• DIRECTIONS: The listing below begins with the first line you should copy; stop after the line containing "tag(gm.build('grout_smear', 'dust', pave), kind='stuff')", and drop every picture.
===== SOURCE DATA =====
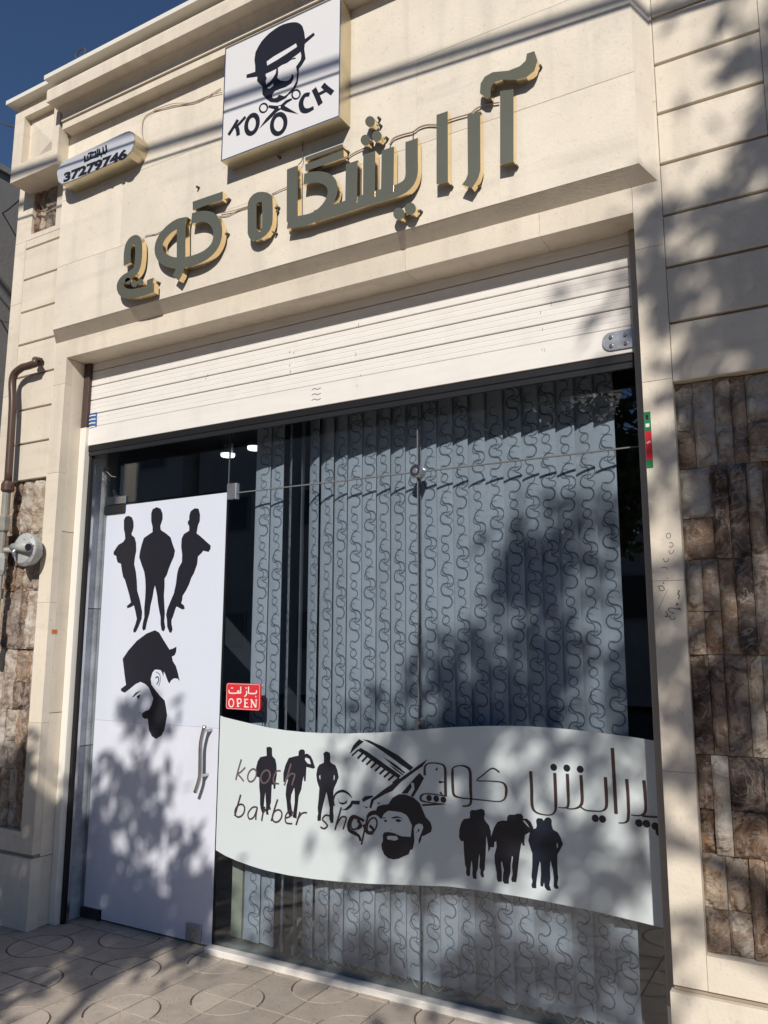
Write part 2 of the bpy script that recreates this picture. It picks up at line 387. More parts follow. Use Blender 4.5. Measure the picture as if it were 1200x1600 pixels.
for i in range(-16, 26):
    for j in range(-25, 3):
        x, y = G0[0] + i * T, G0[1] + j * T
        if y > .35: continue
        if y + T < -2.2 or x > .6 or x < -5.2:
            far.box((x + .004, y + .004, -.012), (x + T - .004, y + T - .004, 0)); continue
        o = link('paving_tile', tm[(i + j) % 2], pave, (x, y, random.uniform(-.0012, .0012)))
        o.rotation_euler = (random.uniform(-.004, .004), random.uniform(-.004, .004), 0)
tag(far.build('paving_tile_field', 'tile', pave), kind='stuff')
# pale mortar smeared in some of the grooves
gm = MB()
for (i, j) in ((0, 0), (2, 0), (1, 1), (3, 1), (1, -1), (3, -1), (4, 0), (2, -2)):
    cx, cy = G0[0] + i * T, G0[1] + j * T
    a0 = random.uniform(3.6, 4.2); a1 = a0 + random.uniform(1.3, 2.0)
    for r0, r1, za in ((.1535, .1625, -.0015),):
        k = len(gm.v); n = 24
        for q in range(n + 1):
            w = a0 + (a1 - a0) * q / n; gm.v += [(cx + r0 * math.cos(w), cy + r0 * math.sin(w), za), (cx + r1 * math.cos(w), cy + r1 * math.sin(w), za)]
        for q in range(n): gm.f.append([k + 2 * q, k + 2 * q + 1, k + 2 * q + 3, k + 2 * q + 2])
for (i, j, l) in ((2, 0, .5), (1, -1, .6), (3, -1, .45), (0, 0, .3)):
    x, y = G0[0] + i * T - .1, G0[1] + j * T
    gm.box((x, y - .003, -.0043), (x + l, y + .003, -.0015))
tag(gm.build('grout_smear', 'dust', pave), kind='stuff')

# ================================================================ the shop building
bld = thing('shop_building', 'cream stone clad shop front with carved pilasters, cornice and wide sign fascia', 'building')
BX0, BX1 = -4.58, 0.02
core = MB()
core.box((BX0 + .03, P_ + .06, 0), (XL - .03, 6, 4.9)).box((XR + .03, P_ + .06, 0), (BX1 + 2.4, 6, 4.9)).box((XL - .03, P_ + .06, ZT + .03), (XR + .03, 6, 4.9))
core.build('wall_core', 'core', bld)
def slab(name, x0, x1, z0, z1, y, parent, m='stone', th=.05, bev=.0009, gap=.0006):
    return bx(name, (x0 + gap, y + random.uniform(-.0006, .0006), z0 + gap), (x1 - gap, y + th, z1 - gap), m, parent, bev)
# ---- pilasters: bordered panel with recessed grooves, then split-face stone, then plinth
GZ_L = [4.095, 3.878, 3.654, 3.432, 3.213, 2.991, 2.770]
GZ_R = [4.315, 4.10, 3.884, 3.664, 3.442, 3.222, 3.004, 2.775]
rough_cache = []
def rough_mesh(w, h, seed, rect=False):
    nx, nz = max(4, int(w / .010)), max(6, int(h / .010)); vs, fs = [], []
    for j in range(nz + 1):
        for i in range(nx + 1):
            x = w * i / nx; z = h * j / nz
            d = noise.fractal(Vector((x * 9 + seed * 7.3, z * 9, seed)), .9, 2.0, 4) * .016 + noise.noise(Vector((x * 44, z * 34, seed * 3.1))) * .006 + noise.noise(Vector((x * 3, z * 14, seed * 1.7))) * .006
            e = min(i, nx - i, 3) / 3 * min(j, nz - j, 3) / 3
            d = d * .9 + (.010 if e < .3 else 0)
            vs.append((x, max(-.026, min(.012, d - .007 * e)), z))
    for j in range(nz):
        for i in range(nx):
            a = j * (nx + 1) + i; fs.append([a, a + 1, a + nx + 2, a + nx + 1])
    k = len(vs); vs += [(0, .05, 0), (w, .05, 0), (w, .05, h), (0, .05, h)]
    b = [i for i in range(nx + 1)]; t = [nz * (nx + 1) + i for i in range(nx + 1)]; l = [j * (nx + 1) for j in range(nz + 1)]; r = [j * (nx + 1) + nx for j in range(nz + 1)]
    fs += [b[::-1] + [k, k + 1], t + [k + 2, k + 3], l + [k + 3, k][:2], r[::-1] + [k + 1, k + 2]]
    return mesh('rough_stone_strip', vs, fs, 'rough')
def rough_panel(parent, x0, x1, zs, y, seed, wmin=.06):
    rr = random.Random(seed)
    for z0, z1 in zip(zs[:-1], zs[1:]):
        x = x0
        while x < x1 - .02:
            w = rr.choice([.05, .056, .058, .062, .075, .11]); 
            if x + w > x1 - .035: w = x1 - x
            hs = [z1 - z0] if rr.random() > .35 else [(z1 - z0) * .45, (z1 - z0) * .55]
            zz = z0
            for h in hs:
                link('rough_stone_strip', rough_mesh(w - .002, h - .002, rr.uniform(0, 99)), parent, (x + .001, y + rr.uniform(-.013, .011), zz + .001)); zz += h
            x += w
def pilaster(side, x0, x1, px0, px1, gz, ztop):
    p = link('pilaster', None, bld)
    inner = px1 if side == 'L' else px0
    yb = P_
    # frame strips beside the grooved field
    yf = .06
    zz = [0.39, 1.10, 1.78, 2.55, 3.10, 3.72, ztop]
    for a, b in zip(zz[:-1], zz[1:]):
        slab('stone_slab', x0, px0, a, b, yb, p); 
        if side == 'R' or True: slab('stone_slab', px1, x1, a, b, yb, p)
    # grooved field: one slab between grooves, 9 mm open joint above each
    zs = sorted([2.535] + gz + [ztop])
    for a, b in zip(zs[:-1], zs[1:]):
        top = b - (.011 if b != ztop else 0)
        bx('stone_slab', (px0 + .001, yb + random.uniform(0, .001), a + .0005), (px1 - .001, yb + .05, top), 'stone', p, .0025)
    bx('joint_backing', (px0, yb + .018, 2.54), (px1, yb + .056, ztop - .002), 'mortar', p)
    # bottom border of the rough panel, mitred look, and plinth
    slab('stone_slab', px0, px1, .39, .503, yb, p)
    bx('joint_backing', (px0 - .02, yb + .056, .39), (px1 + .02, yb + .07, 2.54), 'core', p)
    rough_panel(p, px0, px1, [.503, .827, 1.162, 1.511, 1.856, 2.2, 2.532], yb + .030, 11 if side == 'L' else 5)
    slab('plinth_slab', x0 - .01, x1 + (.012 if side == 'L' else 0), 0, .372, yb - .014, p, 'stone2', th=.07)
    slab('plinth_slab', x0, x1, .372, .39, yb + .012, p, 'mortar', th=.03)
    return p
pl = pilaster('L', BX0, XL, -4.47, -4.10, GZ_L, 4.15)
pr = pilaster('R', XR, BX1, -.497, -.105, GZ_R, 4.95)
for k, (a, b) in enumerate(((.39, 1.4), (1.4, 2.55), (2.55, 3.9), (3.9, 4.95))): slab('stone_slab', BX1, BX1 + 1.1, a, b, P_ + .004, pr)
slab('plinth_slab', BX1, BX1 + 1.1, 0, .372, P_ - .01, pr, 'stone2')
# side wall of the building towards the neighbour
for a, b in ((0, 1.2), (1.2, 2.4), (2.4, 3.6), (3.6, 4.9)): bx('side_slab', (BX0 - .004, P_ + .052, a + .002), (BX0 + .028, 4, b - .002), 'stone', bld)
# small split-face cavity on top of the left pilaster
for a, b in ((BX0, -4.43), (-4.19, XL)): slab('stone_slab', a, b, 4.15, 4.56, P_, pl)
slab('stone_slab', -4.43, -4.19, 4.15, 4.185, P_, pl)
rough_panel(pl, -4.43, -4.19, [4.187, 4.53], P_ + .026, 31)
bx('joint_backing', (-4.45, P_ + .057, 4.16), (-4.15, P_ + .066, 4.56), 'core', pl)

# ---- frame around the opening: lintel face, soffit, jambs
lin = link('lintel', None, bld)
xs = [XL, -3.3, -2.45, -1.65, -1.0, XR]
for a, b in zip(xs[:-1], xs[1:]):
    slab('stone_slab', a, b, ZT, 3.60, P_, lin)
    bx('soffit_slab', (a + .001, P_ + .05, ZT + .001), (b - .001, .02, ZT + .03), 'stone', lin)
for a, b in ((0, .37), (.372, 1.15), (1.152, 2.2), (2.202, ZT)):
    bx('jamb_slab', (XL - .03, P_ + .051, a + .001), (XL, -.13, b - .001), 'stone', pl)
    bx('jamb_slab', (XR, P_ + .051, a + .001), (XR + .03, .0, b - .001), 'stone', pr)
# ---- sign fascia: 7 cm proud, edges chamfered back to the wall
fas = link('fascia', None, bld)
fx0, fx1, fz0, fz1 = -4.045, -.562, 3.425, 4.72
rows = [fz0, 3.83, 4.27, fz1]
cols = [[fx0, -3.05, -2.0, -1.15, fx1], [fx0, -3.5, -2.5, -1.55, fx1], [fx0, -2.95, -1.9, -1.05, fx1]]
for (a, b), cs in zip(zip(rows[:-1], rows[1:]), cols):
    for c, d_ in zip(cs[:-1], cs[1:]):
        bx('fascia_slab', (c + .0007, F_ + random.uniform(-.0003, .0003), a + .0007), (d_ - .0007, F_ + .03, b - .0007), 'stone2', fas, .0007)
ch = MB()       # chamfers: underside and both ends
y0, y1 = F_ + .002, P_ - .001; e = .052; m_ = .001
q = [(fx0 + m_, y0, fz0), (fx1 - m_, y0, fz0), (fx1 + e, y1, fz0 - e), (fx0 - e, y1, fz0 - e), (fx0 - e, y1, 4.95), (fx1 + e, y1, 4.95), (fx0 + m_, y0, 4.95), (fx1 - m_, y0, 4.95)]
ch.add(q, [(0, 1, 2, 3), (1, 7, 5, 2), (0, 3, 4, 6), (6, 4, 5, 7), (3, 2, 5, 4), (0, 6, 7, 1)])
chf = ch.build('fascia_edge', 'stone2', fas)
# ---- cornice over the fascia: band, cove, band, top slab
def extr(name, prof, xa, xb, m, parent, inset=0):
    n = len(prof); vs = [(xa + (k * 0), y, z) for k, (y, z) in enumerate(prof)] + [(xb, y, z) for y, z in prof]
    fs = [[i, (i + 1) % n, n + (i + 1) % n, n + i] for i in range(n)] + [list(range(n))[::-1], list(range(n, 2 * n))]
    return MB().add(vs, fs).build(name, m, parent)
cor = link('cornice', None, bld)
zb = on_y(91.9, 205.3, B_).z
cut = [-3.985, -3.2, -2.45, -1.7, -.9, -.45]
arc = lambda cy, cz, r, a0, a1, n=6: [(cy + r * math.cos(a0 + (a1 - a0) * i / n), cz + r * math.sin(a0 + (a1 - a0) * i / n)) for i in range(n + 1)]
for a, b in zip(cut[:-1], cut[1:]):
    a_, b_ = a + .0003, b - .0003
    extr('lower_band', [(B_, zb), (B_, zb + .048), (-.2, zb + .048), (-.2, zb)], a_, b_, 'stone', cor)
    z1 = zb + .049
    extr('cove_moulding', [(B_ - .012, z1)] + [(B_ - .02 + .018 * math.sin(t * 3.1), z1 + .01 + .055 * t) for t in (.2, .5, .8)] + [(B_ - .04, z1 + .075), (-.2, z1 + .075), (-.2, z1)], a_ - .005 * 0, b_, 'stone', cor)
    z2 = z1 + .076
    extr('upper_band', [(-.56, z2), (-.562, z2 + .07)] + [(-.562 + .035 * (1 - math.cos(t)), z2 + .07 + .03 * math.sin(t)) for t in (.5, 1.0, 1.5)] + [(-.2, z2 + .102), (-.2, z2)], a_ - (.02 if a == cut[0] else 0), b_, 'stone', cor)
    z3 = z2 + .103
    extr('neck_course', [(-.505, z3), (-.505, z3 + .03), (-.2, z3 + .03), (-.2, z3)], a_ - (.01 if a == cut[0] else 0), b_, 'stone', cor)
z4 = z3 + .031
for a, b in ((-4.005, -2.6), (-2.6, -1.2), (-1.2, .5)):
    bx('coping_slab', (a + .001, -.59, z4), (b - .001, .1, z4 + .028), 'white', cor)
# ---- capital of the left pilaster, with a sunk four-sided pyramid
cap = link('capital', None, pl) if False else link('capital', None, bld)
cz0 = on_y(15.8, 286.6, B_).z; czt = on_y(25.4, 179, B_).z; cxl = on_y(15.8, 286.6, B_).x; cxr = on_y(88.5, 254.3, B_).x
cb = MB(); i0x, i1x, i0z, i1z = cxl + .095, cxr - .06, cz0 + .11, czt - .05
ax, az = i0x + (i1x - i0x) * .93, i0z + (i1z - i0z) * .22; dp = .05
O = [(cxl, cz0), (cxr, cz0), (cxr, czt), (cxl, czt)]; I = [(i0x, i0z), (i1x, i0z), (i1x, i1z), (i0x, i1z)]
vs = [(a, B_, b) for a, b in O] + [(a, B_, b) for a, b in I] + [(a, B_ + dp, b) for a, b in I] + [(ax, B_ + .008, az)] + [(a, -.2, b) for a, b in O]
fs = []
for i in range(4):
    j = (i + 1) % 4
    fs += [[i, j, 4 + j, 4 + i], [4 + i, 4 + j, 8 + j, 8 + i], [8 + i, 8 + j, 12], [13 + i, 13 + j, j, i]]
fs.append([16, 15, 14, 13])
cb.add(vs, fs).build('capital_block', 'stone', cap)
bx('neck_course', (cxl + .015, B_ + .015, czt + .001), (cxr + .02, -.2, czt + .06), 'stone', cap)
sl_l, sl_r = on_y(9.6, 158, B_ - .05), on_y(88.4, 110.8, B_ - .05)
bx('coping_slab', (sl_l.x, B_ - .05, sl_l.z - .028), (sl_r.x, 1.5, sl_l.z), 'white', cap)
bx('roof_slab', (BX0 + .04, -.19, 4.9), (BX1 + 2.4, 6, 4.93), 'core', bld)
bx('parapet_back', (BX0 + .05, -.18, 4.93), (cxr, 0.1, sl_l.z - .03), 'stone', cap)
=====
• ANSWER FOR THIS EXERCISE:
Write part 2 of the bpy script that recreates this picture. It picks up at line 387. More parts follow. Use Blender 4.5. Measure the picture as if it were 1200x1600 pixels.
for i in range(-16, 26):
    for j in range(-25, 3):
        x, y = G0[0] + i * T, G0[1] + j * T
        if y > .35: continue
        if y + T < -2.2 or x > .6 or x < -5.2:
            far.box((x + .004, y + .004, -.012), (x + T - .004, y + T - .004, 0)); continue
        o = link('paving_tile', tm[(i + j) % 2], pave, (x, y, random.uniform(-.0012, .0012)))
        o.rotation_euler = (random.uniform(-.004, .004), random.uniform(-.004, .004), 0)
tag(far.build('paving_tile_field', 'tile', pave), kind='stuff')
# pale mortar smeared in some of the grooves
gm = MB()
for (i, j) in ((0, 0), (2, 0), (1, 1), (3, 1), (1, -1), (3, -1), (4, 0), (2, -2)):
    cx, cy = G0[0] + i * T, G0[1] + j * T
    a0 = random.uniform(3.6, 4.2); a1 = a0 + random.uniform(1.3, 2.0)
    for r0, r1, za in ((.1535, .1625, -.0015),):
        k = len(gm.v); n = 24
        for q in range(n + 1):
            w = a0 + (a1 - a0) * q / n; gm.v += [(cx + r0 * math.cos(w), cy + r0 * math.sin(w), za), (cx + r1 * math.cos(w), cy + r1 * math.sin(w), za)]
        for q in range(n): gm.f.append([k + 2 * q, k + 2 * q + 1, k + 2 * q + 3, k + 2 * q + 2])
for (i, j, l) in ((2, 0, .5), (1, -1, .6), (3, -1, .45), (0, 0, .3)):
    x, y = G0[0] + i * T - .1, G0[1] + j * T
    gm.box((x, y - .003, -.0043), (x + l, y + .003, -.0015))
tag(gm.build('grout_smear', 'dust', pave), kind='stuff')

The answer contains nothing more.